Member A was not happy with the outcome and claimed a report of it misrepresented what had occurred and there had been no satisfactory resolution as far as he was concerned. In support of his claim, he produced a recording he had secretly made at the meeting.

A transcript of the recording — submitted to Garda management — highlighted what Member A considered a threat.

“You are only going to make enemies for yourself,” the superintendent present is reported on the transcript as saying.

Be careful of that. And I’d be very concerned about having the rest of the fellas backing you up as well because I don’t think that is going to happen.

None of the parties have challenged the accuracy of the transcript of the recording, but the superintendent denies that he made any threat.
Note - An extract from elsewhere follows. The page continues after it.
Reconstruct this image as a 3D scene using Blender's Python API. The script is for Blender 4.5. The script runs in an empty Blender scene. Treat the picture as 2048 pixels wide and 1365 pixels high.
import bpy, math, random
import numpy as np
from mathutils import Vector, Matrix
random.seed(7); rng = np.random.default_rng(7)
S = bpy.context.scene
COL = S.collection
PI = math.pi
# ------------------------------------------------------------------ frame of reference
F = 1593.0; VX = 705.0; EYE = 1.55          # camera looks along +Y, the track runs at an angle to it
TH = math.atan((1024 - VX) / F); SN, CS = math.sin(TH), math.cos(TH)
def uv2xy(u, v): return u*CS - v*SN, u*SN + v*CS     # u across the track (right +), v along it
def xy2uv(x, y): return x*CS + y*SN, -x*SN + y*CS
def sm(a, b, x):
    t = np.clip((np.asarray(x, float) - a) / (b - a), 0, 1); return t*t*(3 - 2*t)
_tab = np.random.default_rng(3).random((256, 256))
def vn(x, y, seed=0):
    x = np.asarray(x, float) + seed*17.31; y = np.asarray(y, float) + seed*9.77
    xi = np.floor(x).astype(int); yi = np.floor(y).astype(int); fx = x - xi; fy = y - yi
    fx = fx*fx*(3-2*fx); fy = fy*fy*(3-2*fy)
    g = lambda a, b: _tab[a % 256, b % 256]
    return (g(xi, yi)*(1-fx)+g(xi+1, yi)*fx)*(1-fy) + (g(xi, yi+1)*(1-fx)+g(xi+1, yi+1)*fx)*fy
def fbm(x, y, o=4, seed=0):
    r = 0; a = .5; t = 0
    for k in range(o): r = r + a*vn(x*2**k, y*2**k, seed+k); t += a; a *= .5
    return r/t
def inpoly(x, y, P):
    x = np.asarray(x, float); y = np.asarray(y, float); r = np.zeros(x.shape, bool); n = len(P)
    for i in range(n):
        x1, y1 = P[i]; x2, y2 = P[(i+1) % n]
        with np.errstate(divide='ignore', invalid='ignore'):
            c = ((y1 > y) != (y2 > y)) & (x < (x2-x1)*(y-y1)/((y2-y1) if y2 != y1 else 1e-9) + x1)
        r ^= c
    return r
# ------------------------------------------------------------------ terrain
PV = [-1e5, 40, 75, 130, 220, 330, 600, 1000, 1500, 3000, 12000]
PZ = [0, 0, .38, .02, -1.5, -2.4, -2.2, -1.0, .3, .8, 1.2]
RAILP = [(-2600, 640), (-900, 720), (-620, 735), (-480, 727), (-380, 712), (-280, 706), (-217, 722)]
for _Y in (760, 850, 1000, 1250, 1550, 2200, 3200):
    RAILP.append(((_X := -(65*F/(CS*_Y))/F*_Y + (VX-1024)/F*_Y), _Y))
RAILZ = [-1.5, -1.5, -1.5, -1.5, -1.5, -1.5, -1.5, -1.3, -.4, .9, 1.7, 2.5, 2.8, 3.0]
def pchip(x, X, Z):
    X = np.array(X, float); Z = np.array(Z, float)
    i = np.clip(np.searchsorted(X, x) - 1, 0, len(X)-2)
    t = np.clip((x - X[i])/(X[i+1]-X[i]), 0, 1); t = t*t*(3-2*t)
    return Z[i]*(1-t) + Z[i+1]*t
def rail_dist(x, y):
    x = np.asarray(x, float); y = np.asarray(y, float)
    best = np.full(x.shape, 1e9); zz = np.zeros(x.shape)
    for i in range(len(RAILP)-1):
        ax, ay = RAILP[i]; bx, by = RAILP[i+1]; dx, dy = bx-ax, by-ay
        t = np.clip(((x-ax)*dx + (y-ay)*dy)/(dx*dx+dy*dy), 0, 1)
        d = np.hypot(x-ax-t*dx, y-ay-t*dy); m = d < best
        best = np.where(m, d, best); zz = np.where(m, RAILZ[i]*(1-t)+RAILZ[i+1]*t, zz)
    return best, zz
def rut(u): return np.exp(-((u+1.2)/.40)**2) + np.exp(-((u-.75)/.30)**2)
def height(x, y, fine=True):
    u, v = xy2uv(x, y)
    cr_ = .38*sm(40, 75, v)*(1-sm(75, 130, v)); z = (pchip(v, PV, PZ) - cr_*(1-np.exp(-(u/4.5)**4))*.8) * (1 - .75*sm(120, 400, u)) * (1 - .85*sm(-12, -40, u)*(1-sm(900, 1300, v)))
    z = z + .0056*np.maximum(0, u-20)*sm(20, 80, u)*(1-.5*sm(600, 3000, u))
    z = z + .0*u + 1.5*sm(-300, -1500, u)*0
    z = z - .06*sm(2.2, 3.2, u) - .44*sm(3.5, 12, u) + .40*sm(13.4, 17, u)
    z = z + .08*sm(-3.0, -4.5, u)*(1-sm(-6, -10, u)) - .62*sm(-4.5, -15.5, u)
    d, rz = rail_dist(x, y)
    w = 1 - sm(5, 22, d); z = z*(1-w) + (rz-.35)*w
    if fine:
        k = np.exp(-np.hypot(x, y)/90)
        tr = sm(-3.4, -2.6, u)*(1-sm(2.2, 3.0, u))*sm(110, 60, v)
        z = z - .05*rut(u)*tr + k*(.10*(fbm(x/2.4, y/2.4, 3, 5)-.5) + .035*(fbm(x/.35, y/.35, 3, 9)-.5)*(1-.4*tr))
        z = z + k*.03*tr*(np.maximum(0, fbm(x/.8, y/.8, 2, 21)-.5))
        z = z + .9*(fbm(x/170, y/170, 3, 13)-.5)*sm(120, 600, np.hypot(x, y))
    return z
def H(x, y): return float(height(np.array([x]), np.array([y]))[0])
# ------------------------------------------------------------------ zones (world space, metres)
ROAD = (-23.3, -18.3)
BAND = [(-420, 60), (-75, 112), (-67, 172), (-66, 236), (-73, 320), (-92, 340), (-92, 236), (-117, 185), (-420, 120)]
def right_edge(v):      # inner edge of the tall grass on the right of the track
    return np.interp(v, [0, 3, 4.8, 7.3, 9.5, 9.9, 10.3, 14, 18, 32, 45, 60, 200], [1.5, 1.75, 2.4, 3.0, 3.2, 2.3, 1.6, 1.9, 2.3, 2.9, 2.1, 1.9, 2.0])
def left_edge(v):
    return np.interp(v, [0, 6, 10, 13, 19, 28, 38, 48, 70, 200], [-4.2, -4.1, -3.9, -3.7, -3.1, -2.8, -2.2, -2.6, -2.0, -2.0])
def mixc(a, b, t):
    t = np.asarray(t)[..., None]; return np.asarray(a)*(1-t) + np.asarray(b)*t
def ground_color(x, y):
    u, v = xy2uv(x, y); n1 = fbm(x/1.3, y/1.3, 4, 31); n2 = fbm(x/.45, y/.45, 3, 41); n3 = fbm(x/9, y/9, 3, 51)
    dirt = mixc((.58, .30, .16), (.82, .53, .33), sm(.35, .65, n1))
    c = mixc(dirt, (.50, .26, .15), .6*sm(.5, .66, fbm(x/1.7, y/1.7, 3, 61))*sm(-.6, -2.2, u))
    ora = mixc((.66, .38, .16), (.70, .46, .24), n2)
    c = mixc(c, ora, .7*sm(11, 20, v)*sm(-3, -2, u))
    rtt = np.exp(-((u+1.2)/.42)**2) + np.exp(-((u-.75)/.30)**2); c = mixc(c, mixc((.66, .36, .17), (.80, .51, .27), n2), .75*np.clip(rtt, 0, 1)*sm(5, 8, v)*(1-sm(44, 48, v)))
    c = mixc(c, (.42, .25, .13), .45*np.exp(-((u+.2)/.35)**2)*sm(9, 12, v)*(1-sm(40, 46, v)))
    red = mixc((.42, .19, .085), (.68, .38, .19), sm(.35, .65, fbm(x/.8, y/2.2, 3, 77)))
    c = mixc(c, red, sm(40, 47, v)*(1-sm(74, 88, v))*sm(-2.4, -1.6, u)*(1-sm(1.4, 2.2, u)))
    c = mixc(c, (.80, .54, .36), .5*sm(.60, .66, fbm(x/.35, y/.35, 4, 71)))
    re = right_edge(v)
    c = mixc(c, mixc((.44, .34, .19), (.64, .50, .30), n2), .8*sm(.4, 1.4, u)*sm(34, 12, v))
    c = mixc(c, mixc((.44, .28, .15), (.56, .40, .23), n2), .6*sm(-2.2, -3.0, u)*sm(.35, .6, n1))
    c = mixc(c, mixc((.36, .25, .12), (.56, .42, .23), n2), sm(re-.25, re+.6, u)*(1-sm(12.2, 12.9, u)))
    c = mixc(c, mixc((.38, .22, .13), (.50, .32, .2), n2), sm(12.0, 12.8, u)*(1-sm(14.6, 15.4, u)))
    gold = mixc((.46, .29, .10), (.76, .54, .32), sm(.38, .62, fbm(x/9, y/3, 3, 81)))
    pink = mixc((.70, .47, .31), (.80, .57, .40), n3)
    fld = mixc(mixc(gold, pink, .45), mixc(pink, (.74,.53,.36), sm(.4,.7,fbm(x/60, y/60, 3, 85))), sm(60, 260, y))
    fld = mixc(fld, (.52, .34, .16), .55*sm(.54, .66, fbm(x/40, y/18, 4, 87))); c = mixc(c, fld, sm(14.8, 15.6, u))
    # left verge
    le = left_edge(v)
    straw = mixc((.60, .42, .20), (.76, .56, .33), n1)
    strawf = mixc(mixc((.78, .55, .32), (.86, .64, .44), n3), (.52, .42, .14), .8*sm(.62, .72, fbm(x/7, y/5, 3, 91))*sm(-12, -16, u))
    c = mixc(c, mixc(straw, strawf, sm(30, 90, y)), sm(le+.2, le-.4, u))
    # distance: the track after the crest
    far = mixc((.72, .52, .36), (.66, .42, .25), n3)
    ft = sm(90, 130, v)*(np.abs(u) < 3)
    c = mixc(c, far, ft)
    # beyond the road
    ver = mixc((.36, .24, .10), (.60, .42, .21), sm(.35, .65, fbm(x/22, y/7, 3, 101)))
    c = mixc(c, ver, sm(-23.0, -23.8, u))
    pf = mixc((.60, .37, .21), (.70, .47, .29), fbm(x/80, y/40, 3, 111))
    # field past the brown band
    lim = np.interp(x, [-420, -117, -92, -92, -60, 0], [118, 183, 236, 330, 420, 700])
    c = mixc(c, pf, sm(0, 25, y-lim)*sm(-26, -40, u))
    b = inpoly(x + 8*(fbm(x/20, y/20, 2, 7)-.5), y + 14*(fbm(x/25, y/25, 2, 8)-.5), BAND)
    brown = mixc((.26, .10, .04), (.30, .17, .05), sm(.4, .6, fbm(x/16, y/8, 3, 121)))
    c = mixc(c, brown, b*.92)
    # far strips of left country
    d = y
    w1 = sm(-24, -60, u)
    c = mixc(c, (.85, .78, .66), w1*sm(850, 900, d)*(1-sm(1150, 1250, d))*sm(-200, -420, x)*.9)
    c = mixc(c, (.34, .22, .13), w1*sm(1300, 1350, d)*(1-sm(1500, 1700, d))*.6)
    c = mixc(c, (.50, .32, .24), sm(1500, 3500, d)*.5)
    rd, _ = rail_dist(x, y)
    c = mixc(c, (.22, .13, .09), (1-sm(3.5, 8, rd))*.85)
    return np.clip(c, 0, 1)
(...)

At one point, it was suggested to Member A that something was “lost in the language”.

Unhappy with the way it was dealt with, Member A made a formal complaint.

Thus began a long odyssey which took nearly five years to complete. The policy on bullying requires action within 30 days, and allows another 30 for an appeal. What distinguished Member A was his refusal to give up on what he saw as an important and principled issue.

Member A’s staff association, the Garda Representative Association, believed he was getting the run-around. In internal GRA

correspondence, seen by the Irish Examiner, the mediation attempt from September 2012 was described as “crude”.

One report sent in 2015 within the GRA set out the case: “The documentation and report submitted give rise to issues of the gravest import in terms of the working environment at (named station) and particularly in relation to the right of Garda (Member A) and others to dignity in the workplace.

“The scenario depicted in the reports make it incumbent on Garda management to hold a full, proactive, expeditious, and impartial investigation of all aspects of the case. I am not reassured from what I have seen thus far that this has been the case. Some of the processes already involved, especially mediation, cannot by any barometer be described as due process or fair procedure. From the information available it was imbalanced, biased, and inhumane with the dice very much stacked against the complainant.”

Underlying the complaint was an old problem within An Garda Síochána, which has been repeatedly referenced in tribunal and statutory reports. When a member of ordinary rank — or in some instances sergeant rank — are pitted against superior officers, there will in all likelihood be only one outcome irrespective of right, wrong, or facts.

In 2014, when Member A’s case was ongoing, he was subjected to a disciplinary inquiry himself. After an investigation, it was deemed he had no case to answer. He believes this was linked to his bullying claim.

Along the way, he tried to resume his career. At one point he applied for a specialist post but in the interview he was asked about his mental health. This was related to a period in which he had been out sick with stress as a result of the alleged bullying.

He felt the question was unfair. He appealed to the director of human resources, Mr Barrett, and he was later informed he was being accepted for the assessment training for the unit.

On the night he was driving to Templemore to begin training, he was told to turn back. There had been an objection to the manner in which his selection had been conducted.

Finally, in 2018, five years after the initial incidents, he got word that the process was at an end. The sergeant was found to have bullied him, but had appealed.

This appeal was considered by assistant commissioner John O’Driscoll but rejected.

Mr O’Driscoll reported that the finding that the sergeant had engaged in bullying “to be the appropriate conclusion to reach”. The AC also found that the inspector and superintendent whose conduct Member A had complained of had not followed the proper procedure.

The sergeant was instructed to undertake a course in order to address any issues he may have had — five years previously — with bullying.

The finding about a failure to follow procedure was not serious enough to warrant a consequence.

Through the whole process, there was no definitive resolution about Member A’s complaint that what he recorded at the 2012 mediation meeting was in conflict with the report compiled by the officers present.